聞いていると「だから、しつこくあなたに、そう言ったでしょ」「そんなこと聞いてない。お前は○○だと言った」「ああ、いつもそうなんだから。ちゃんと言いました」と、言った言わないでもめている。そして両者自分の主張を譲らないものだから、その言い合いは永遠に続く。だいたい、そういった流れだ。
たぶん両者ともに、ごまかしているわけではなく、本当にそう思い込んでいる。お互いに実感なのだ。だから譲れないのだ。しかし、そこには思い込みという要素が紛れ込んでいる。それを認めない限り、その類のトラブルは続く。会社の取引相手だったりすると、すぐに訂正するのだが。まったく心当たりがなくても…。遠慮がない分、始末が悪い。

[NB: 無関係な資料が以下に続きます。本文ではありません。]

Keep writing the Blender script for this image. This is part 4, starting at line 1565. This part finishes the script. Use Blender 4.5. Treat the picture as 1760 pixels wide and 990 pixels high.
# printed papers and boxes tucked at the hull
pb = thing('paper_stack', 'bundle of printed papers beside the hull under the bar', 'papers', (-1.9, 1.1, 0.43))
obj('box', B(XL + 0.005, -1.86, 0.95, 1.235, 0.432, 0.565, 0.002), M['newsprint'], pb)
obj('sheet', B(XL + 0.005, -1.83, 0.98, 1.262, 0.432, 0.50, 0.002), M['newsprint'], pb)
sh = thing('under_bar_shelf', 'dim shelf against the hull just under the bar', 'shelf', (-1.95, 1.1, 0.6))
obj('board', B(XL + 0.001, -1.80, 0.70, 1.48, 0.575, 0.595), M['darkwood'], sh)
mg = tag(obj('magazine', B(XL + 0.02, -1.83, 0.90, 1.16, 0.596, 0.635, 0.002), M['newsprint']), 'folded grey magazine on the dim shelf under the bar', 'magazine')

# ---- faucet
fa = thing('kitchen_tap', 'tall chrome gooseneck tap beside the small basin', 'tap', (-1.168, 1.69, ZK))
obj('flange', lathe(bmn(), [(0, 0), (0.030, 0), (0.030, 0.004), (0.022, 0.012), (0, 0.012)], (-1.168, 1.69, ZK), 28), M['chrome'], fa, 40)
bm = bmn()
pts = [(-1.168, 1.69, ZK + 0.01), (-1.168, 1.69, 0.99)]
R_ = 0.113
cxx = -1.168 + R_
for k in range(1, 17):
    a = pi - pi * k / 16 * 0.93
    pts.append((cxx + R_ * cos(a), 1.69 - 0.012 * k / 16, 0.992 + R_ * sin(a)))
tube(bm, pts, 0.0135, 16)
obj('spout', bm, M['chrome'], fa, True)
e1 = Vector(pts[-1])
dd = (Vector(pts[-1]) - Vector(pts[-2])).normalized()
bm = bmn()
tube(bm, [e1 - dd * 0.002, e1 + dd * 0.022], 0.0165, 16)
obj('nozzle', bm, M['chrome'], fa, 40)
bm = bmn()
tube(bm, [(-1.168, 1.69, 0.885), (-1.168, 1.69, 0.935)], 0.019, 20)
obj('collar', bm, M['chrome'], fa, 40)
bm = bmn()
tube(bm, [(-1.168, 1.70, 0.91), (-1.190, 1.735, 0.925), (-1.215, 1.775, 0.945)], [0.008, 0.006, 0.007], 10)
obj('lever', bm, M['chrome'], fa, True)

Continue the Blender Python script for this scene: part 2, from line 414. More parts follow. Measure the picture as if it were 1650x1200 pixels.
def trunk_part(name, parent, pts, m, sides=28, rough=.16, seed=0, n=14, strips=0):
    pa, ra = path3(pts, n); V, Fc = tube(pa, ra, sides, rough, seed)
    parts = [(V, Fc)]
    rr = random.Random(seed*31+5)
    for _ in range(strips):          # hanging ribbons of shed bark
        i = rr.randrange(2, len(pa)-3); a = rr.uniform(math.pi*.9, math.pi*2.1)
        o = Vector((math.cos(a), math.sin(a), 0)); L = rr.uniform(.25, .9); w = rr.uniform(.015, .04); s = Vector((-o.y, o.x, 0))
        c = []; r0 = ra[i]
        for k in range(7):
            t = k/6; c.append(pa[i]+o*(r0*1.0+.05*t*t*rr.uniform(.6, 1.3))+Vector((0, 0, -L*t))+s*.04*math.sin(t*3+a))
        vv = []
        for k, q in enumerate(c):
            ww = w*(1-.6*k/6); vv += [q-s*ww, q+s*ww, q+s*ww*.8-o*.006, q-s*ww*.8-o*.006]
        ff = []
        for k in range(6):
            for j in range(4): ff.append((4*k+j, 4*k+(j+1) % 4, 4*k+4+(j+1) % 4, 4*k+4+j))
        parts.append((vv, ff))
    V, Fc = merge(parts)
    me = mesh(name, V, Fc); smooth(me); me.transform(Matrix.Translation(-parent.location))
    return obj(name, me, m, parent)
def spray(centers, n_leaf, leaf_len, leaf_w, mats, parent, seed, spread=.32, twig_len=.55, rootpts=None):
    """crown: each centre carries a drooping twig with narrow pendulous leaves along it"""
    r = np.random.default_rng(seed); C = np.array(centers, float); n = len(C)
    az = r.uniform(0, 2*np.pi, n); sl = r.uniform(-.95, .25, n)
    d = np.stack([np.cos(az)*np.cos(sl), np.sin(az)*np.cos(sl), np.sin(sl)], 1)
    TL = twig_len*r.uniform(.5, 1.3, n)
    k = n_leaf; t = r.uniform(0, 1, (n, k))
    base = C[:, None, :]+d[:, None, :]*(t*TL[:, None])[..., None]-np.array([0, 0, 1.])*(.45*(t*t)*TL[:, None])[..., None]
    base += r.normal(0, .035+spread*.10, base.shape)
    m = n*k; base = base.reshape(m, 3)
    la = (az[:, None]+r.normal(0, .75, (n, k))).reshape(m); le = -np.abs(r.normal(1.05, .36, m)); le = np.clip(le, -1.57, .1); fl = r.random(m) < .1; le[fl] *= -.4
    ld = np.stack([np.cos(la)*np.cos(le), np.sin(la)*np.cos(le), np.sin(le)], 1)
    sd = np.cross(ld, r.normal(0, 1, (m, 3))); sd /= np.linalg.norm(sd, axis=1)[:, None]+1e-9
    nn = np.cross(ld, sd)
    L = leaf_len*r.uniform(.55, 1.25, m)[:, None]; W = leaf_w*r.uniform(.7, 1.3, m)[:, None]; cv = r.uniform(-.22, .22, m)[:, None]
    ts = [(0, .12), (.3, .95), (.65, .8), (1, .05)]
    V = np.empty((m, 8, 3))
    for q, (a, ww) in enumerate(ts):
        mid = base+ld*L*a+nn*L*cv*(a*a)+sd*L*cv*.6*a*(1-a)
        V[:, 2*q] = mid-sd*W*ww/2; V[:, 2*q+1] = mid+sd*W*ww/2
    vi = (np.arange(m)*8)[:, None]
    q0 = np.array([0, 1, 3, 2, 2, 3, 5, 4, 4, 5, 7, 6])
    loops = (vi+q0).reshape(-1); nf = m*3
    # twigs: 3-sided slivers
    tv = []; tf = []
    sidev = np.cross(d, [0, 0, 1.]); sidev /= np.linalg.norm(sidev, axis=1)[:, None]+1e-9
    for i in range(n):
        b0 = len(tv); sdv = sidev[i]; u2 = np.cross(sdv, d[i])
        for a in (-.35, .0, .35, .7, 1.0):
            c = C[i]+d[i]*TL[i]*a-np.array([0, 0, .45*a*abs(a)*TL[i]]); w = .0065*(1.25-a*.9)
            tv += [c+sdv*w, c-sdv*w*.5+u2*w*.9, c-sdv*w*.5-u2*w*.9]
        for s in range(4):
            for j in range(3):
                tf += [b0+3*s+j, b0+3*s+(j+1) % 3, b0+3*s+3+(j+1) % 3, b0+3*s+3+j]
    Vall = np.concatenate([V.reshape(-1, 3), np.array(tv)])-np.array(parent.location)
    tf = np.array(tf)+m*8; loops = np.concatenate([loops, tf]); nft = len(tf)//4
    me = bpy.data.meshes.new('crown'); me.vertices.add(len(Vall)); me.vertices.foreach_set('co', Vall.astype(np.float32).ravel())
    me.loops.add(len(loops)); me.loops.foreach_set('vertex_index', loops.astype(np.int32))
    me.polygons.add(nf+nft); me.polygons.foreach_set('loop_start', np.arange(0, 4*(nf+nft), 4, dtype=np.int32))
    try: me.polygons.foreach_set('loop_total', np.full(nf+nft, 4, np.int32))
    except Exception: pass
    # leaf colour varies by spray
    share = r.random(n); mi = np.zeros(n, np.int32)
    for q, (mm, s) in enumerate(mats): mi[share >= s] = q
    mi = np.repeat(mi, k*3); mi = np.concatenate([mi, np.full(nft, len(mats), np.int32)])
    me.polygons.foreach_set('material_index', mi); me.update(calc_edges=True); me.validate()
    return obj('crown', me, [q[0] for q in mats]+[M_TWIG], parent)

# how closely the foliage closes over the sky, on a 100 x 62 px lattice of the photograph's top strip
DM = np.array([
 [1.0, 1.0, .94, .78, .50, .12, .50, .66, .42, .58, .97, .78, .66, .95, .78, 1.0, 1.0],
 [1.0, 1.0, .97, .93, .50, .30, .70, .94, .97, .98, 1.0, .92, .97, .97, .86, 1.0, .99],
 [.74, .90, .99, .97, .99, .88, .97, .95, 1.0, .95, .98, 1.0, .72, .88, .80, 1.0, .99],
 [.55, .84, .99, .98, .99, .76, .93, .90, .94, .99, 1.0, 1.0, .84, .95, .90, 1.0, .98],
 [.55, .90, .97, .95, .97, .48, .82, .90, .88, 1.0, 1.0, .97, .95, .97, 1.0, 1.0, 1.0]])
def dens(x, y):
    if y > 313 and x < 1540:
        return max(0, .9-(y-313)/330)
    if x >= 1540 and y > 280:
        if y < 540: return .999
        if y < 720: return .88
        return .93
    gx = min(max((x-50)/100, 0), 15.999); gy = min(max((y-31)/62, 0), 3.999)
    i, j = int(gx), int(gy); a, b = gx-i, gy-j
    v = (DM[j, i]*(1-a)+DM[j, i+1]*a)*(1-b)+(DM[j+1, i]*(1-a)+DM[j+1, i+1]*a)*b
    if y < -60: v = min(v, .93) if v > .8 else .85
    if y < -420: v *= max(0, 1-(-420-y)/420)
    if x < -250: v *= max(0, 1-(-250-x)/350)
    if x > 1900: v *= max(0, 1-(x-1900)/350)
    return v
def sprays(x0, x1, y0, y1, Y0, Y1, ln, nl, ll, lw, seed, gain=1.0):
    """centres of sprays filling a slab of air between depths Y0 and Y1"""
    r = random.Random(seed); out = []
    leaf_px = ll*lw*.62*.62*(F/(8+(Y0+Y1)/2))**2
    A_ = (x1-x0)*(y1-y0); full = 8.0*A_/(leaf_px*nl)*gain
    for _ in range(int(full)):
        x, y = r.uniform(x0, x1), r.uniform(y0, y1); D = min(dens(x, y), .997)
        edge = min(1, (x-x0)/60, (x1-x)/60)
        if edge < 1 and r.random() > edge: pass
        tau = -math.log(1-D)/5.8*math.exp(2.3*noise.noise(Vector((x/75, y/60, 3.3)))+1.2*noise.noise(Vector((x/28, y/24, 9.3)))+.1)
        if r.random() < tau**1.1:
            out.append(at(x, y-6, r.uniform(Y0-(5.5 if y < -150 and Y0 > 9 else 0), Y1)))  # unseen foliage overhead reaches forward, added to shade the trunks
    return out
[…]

実際自分の実感を疑うということは、なかなか出来ないことだ。だが、自分事で言うならば、このごろ思い込み、記憶違いが意外にあることを自覚せざるを得なくなっている。記憶とは結構怪しいものだということもである。
たとえば、あのことは確か右のページの、真ん中あたりに書いてあったはず…、と確かな記憶の元にページを繰るが、なかなか見つからず、やっと見つけたところが、左ページだった、なんてことがあるからである。「えー、絶対にこっちだったのにぃ」と思っても事実だと、その記憶を訂正、更新せざるを得ないのである。

そういう自覚がお互いに芽生えたなら、世のカップルのトラブルは半減するだろう。間っ違いない。